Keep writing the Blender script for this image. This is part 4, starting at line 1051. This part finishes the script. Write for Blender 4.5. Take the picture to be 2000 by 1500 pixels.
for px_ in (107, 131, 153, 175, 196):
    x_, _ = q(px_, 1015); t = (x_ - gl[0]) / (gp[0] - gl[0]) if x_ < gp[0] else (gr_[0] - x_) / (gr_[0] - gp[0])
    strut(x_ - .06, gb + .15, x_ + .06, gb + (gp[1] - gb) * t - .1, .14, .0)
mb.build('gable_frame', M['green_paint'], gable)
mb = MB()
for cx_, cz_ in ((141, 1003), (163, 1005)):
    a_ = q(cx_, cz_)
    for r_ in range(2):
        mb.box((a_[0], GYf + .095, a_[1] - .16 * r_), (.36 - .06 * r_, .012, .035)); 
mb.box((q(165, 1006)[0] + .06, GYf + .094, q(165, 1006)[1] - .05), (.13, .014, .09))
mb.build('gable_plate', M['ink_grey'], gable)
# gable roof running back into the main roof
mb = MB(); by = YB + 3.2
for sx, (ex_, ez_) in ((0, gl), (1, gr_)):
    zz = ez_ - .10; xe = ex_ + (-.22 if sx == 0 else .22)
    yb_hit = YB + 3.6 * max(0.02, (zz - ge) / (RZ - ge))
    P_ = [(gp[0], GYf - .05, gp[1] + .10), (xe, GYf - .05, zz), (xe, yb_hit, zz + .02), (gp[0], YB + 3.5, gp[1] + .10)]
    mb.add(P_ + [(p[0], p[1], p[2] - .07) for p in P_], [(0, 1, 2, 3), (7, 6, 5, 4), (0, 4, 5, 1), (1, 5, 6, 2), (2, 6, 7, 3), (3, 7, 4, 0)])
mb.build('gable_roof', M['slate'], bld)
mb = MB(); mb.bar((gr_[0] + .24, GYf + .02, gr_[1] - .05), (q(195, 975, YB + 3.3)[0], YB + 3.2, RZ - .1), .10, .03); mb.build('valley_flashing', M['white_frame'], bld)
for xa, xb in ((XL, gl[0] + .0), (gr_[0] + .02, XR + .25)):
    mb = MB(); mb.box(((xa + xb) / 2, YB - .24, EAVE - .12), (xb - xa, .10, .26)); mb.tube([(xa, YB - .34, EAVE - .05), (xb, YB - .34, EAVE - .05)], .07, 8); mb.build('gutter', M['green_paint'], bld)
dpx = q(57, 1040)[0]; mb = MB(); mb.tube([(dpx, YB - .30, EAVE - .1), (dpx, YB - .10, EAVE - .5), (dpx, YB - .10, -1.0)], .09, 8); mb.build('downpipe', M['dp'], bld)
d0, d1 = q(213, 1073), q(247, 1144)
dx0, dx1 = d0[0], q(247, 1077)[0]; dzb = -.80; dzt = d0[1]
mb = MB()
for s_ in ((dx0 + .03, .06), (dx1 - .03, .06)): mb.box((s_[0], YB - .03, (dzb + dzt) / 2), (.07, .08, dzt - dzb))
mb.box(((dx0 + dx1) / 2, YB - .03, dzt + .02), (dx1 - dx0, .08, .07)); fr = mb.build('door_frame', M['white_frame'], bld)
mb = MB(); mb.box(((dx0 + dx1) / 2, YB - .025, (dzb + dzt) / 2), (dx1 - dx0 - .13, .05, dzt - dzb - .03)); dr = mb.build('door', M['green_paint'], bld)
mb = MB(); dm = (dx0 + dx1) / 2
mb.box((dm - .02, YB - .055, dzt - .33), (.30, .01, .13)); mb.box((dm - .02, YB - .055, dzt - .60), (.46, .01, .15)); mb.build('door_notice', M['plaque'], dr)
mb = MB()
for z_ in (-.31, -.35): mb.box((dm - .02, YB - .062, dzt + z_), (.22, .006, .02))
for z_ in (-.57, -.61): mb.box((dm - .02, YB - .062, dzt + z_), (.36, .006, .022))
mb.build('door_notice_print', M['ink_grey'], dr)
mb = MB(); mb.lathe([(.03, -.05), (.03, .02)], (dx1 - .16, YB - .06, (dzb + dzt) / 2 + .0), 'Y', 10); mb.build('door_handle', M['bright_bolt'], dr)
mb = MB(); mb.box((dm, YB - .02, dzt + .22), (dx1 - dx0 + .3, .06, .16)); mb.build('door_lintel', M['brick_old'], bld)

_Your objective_
Nothing should be left out: repeat all of the data exactly.

_Result of this exercise_
Keep writing the Blender script for this image. This is part 4, starting at line 1051. This part finishes the script. Write for Blender 4.5. Take the picture to be 2000 by 1500 pixels.
for px_ in (107, 131, 153, 175, 196):
    x_, _ = q(px_, 1015); t = (x_ - gl[0]) / (gp[0] - gl[0]) if x_ < gp[0] else (gr_[0] - x_) / (gr_[0] - gp[0])
    strut(x_ - .06, gb + .15, x_ + .06, gb + (gp[1] - gb) * t - .1, .14, .0)
mb.build('gable_frame', M['green_paint'], gable)
mb = MB()
for cx_, cz_ in ((141, 1003), (163, 1005)):
    a_ = q(cx_, cz_)
    for r_ in range(2):
        mb.box((a_[0], GYf + .095, a_[1] - .16 * r_), (.36 - .06 * r_, .012, .035)); 
mb.box((q(165, 1006)[0] + .06, GYf + .094, q(165, 1006)[1] - .05), (.13, .014, .09))
mb.build('gable_plate', M['ink_grey'], gable)
# gable roof running back into the main roof
mb = MB(); by = YB + 3.2
for sx, (ex_, ez_) in ((0, gl), (1, gr_)):
    zz = ez_ - .10; xe = ex_ + (-.22 if sx == 0 else .22)
    yb_hit = YB + 3.6 * max(0.02, (zz - ge) / (RZ - ge))
    P_ = [(gp[0], GYf - .05, gp[1] + .10), (xe, GYf - .05, zz), (xe, yb_hit, zz + .02), (gp[0], YB + 3.5, gp[1] + .10)]
    mb.add(P_ + [(p[0], p[1], p[2] - .07) for p in P_], [(0, 1, 2, 3), (7, 6, 5, 4), (0, 4, 5, 1), (1, 5, 6, 2), (2, 6, 7, 3), (3, 7, 4, 0)])
mb.build('gable_roof', M['slate'], bld)
mb = MB(); mb.bar((gr_[0] + .24, GYf + .02, gr_[1] - .05), (q(195, 975, YB + 3.3)[0], YB + 3.2, RZ - .1), .10, .03); mb.build('valley_flashing', M['white_frame'], bld)
for xa, xb in ((XL, gl[0] + .0), (gr_[0] + .02, XR + .25)):
    mb = MB(); mb.box(((xa + xb) / 2, YB - .24, EAVE - .12), (xb - xa, .10, .26)); mb.tube([(xa, YB - .34, EAVE - .05), (xb, YB - .34, EAVE - .05)], .07, 8); mb.build('gutter', M['green_paint'], bld)
dpx = q(57, 1040)[0]; mb = MB(); mb.tube([(dpx, YB - .30, EAVE - .1), (dpx, YB - .10, EAVE - .5), (dpx, YB - .10, -1.0)], .09, 8); mb.build('downpipe', M['dp'], bld)
d0, d1 = q(213, 1073), q(247, 1144)
dx0, dx1 = d0[0], q(247, 1077)[0]; dzb = -.80; dzt = d0[1]
mb = MB()
for s_ in ((dx0 + .03, .06), (dx1 - .03, .06)): mb.box((s_[0], YB - .03, (dzb + dzt) / 2), (.07, .08, dzt - dzb))
mb.box(((dx0 + dx1) / 2, YB - .03, dzt + .02), (dx1 - dx0, .08, .07)); fr = mb.build('door_frame', M['white_frame'], bld)
mb = MB(); mb.box(((dx0 + dx1) / 2, YB - .025, (dzb + dzt) / 2), (dx1 - dx0 - .13, .05, dzt - dzb - .03)); dr = mb.build('door', M['green_paint'], bld)
mb = MB(); dm = (dx0 + dx1) / 2
mb.box((dm - .02, YB - .055, dzt - .33), (.30, .01, .13)); mb.box((dm - .02, YB - .055, dzt - .60), (.46, .01, .15)); mb.build('door_notice', M['plaque'], dr)
mb = MB()
for z_ in (-.31, -.35): mb.box((dm - .02, YB - .062, dzt + z_), (.22, .006, .02))
for z_ in (-.57, -.61): mb.box((dm - .02, YB - .062, dzt + z_), (.36, .006, .022))
mb.build('door_notice_print', M['ink_grey'], dr)
mb = MB(); mb.lathe([(.03, -.05), (.03, .02)], (dx1 - .16, YB - .06, (dzb + dzt) / 2 + .0), 'Y', 10); mb.build('door_handle', M['bright_bolt'], dr)
mb = MB(); mb.box((dm, YB - .02, dzt + .22), (dx1 - dx0 + .3, .06, .16)); mb.build('door_lintel', M['brick_old'], bld)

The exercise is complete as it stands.